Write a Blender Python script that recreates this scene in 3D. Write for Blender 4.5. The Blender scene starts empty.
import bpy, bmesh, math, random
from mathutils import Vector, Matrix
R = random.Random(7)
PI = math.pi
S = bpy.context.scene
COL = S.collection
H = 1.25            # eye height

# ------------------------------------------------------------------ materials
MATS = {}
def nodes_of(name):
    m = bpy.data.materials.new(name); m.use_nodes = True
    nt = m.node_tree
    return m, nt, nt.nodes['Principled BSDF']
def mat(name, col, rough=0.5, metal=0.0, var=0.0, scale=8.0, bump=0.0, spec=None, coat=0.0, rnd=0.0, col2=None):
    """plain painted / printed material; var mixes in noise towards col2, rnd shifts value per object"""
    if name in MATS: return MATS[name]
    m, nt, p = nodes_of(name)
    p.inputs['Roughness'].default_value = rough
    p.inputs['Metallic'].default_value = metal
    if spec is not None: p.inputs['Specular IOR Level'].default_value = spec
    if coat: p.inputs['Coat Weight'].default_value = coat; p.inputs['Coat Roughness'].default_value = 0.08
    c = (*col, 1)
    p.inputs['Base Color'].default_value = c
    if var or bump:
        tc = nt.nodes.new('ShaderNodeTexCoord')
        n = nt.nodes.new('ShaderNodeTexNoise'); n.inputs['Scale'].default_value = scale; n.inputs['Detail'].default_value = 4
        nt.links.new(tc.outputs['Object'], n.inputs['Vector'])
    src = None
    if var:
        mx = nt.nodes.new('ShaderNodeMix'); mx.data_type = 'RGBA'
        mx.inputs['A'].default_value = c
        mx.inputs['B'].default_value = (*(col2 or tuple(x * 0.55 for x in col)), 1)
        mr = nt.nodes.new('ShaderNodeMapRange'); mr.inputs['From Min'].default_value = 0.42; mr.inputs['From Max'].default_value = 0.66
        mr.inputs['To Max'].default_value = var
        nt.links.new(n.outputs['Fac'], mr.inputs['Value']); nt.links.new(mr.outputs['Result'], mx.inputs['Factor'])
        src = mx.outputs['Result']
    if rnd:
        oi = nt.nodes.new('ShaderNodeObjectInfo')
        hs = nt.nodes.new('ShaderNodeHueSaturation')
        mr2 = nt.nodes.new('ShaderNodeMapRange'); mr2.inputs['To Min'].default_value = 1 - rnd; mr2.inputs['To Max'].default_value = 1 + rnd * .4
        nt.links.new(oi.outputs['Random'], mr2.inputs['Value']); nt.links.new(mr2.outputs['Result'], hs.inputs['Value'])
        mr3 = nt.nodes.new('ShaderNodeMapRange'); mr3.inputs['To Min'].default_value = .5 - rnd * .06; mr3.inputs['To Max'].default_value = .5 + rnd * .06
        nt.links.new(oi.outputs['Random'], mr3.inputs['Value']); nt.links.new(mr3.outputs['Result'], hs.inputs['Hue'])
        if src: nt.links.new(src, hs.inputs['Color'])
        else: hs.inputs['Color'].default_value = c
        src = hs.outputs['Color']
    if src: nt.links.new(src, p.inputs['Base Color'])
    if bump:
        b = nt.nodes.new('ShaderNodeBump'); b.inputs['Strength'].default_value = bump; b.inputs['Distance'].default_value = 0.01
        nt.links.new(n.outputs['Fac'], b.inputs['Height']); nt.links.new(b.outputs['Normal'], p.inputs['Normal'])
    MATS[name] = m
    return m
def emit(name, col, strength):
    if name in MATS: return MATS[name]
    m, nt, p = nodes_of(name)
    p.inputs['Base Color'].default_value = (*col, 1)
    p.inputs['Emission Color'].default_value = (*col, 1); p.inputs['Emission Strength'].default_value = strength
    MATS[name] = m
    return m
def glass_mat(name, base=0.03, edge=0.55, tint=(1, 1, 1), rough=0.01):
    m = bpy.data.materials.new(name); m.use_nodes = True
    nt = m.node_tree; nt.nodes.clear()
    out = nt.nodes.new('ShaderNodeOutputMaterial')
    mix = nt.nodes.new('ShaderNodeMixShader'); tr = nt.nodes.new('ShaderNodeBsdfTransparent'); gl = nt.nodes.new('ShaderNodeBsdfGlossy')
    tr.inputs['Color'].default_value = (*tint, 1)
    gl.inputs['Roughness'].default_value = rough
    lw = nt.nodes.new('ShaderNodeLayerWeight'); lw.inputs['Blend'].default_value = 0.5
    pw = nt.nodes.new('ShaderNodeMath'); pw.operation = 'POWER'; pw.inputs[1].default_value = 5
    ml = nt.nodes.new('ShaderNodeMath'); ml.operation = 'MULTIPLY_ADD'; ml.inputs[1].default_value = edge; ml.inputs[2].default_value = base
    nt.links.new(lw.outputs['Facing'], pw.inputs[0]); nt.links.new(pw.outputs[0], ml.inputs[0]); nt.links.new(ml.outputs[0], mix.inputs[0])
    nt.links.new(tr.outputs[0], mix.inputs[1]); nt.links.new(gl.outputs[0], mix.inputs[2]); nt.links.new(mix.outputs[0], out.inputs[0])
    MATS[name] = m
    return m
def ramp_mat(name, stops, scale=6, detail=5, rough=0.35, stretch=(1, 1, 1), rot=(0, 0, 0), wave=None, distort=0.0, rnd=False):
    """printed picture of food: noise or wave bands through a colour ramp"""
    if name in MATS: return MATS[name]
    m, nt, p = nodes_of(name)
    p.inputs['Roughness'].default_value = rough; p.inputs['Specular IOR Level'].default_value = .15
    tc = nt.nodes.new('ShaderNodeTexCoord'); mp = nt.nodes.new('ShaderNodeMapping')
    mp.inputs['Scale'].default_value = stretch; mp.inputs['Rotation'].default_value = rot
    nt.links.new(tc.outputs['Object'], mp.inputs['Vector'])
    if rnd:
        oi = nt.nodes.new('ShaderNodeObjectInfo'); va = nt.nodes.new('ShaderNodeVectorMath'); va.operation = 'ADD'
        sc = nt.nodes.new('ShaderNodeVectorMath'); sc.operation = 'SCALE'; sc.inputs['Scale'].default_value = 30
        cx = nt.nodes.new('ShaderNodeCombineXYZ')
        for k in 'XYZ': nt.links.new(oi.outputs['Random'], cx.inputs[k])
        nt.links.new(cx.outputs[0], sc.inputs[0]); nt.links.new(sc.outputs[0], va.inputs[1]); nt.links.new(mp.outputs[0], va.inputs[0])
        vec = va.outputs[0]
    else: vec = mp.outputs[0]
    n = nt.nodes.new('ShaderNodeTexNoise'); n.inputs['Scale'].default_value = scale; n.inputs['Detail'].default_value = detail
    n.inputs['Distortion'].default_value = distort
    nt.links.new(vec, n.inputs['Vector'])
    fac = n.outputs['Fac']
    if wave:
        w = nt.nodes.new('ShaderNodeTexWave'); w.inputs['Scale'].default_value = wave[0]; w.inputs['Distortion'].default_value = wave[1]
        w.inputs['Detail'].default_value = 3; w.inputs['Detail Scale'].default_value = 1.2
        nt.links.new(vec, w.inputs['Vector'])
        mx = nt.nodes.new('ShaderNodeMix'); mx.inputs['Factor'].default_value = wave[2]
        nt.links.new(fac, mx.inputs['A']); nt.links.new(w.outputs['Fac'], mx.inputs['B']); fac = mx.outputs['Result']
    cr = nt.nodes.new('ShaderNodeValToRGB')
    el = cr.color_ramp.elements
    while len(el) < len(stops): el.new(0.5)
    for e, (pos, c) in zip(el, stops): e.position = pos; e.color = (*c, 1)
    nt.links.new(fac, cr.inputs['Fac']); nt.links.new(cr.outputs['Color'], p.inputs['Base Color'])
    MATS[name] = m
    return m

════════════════

Write out the whole listing again, exactly as it stands.

Write a Blender Python script that recreates this scene in 3D. Write for Blender 4.5. The Blender scene starts empty.
import bpy, bmesh, math, random
from mathutils import Vector, Matrix
R = random.Random(7)
PI = math.pi
S = bpy.context.scene
COL = S.collection
H = 1.25            # eye height

# ------------------------------------------------------------------ materials
MATS = {}
def nodes_of(name):
    m = bpy.data.materials.new(name); m.use_nodes = True
    nt = m.node_tree
    return m, nt, nt.nodes['Principled BSDF']
def mat(name, col, rough=0.5, metal=0.0, var=0.0, scale=8.0, bump=0.0, spec=None, coat=0.0, rnd=0.0, col2=None):
    """plain painted / printed material; var mixes in noise towards col2, rnd shifts value per object"""
    if name in MATS: return MATS[name]
    m, nt, p = nodes_of(name)
    p.inputs['Roughness'].default_value = rough
    p.inputs['Metallic'].default_value = metal
    if spec is not None: p.inputs['Specular IOR Level'].default_value = spec
    if coat: p.inputs['Coat Weight'].default_value = coat; p.inputs['Coat Roughness'].default_value = 0.08
    c = (*col, 1)
    p.inputs['Base Color'].default_value = c
    if var or bump:
        tc = nt.nodes.new('ShaderNodeTexCoord')
        n = nt.nodes.new('ShaderNodeTexNoise'); n.inputs['Scale'].default_value = scale; n.inputs['Detail'].default_value = 4
        nt.links.new(tc.outputs['Object'], n.inputs['Vector'])
    src = None
    if var:
        mx = nt.nodes.new('ShaderNodeMix'); mx.data_type = 'RGBA'
        mx.inputs['A'].default_value = c
        mx.inputs['B'].default_value = (*(col2 or tuple(x * 0.55 for x in col)), 1)
        mr = nt.nodes.new('ShaderNodeMapRange'); mr.inputs['From Min'].default_value = 0.42; mr.inputs['From Max'].default_value = 0.66
        mr.inputs['To Max'].default_value = var
        nt.links.new(n.outputs['Fac'], mr.inputs['Value']); nt.links.new(mr.outputs['Result'], mx.inputs['Factor'])
        src = mx.outputs['Result']
    if rnd:
        oi = nt.nodes.new('ShaderNodeObjectInfo')
        hs = nt.nodes.new('ShaderNodeHueSaturation')
        mr2 = nt.nodes.new('ShaderNodeMapRange'); mr2.inputs['To Min'].default_value = 1 - rnd; mr2.inputs['To Max'].default_value = 1 + rnd * .4
        nt.links.new(oi.outputs['Random'], mr2.inputs['Value']); nt.links.new(mr2.outputs['Result'], hs.inputs['Value'])
        mr3 = nt.nodes.new('ShaderNodeMapRange'); mr3.inputs['To Min'].default_value = .5 - rnd * .06; mr3.inputs['To Max'].default_value = .5 + rnd * .06
        nt.links.new(oi.outputs['Random'], mr3.inputs['Value']); nt.links.new(mr3.outputs['Result'], hs.inputs['Hue'])
        if src: nt.links.new(src, hs.inputs['Color'])
        else: hs.inputs['Color'].default_value = c
        src = hs.outputs['Color']
    if src: nt.links.new(src, p.inputs['Base Color'])
    if bump:
        b = nt.nodes.new('ShaderNodeBump'); b.inputs['Strength'].default_value = bump; b.inputs['Distance'].default_value = 0.01
        nt.links.new(n.outputs['Fac'], b.inputs['Height']); nt.links.new(b.outputs['Normal'], p.inputs['Normal'])
    MATS[name] = m
    return m
def emit(name, col, strength):
    if name in MATS: return MATS[name]
    m, nt, p = nodes_of(name)
    p.inputs['Base Color'].default_value = (*col, 1)
    p.inputs['Emission Color'].default_value = (*col, 1); p.inputs['Emission Strength'].default_value = strength
    MATS[name] = m
    return m
def glass_mat(name, base=0.03, edge=0.55, tint=(1, 1, 1), rough=0.01):
    m = bpy.data.materials.new(name); m.use_nodes = True
    nt = m.node_tree; nt.nodes.clear()
    out = nt.nodes.new('ShaderNodeOutputMaterial')
    mix = nt.nodes.new('ShaderNodeMixShader'); tr = nt.nodes.new('ShaderNodeBsdfTransparent'); gl = nt.nodes.new('ShaderNodeBsdfGlossy')
    tr.inputs['Color'].default_value = (*tint, 1)
    gl.inputs['Roughness'].default_value = rough
    lw = nt.nodes.new('ShaderNodeLayerWeight'); lw.inputs['Blend'].default_value = 0.5
    pw = nt.nodes.new('ShaderNodeMath'); pw.operation = 'POWER'; pw.inputs[1].default_value = 5
    ml = nt.nodes.new('ShaderNodeMath'); ml.operation = 'MULTIPLY_ADD'; ml.inputs[1].default_value = edge; ml.inputs[2].default_value = base
    nt.links.new(lw.outputs['Facing'], pw.inputs[0]); nt.links.new(pw.outputs[0], ml.inputs[0]); nt.links.new(ml.outputs[0], mix.inputs[0])
    nt.links.new(tr.outputs[0], mix.inputs[1]); nt.links.new(gl.outputs[0], mix.inputs[2]); nt.links.new(mix.outputs[0], out.inputs[0])
    MATS[name] = m
    return m
def ramp_mat(name, stops, scale=6, detail=5, rough=0.35, stretch=(1, 1, 1), rot=(0, 0, 0), wave=None, distort=0.0, rnd=False):
    """printed picture of food: noise or wave bands through a colour ramp"""
    if name in MATS: return MATS[name]
    m, nt, p = nodes_of(name)
    p.inputs['Roughness'].default_value = rough; p.inputs['Specular IOR Level'].default_value = .15
    tc = nt.nodes.new('ShaderNodeTexCoord'); mp = nt.nodes.new('ShaderNodeMapping')
    mp.inputs['Scale'].default_value = stretch; mp.inputs['Rotation'].default_value = rot
    nt.links.new(tc.outputs['Object'], mp.inputs['Vector'])
    if rnd:
        oi = nt.nodes.new('ShaderNodeObjectInfo'); va = nt.nodes.new('ShaderNodeVectorMath'); va.operation = 'ADD'
        sc = nt.nodes.new('ShaderNodeVectorMath'); sc.operation = 'SCALE'; sc.inputs['Scale'].default_value = 30
        cx = nt.nodes.new('ShaderNodeCombineXYZ')
        for k in 'XYZ': nt.links.new(oi.outputs['Random'], cx.inputs[k])
        nt.links.new(cx.outputs[0], sc.inputs[0]); nt.links.new(sc.outputs[0], va.inputs[1]); nt.links.new(mp.outputs[0], va.inputs[0])
        vec = va.outputs[0]
    else: vec = mp.outputs[0]
    n = nt.nodes.new('ShaderNodeTexNoise'); n.inputs['Scale'].default_value = scale; n.inputs['Detail'].default_value = detail
    n.inputs['Distortion'].default_value = distort
    nt.links.new(vec, n.inputs['Vector'])
    fac = n.outputs['Fac']
    if wave:
        w = nt.nodes.new('ShaderNodeTexWave'); w.inputs['Scale'].default_value = wave[0]; w.inputs['Distortion'].default_value = wave[1]
        w.inputs['Detail'].default_value = 3; w.inputs['Detail Scale'].default_value = 1.2
        nt.links.new(vec, w.inputs['Vector'])
        mx = nt.nodes.new('ShaderNodeMix'); mx.inputs['Factor'].default_value = wave[2]
        nt.links.new(fac, mx.inputs['A']); nt.links.new(w.outputs['Fac'], mx.inputs['B']); fac = mx.outputs['Result']
    cr = nt.nodes.new('ShaderNodeValToRGB')
    el = cr.color_ramp.elements
    while len(el) < len(stops): el.new(0.5)
    for e, (pos, c) in zip(el, stops): e.position = pos; e.color = (*c, 1)
    nt.links.new(fac, cr.inputs['Fac']); nt.links.new(cr.outputs['Color'], p.inputs['Base Color'])
    MATS[name] = m
    return m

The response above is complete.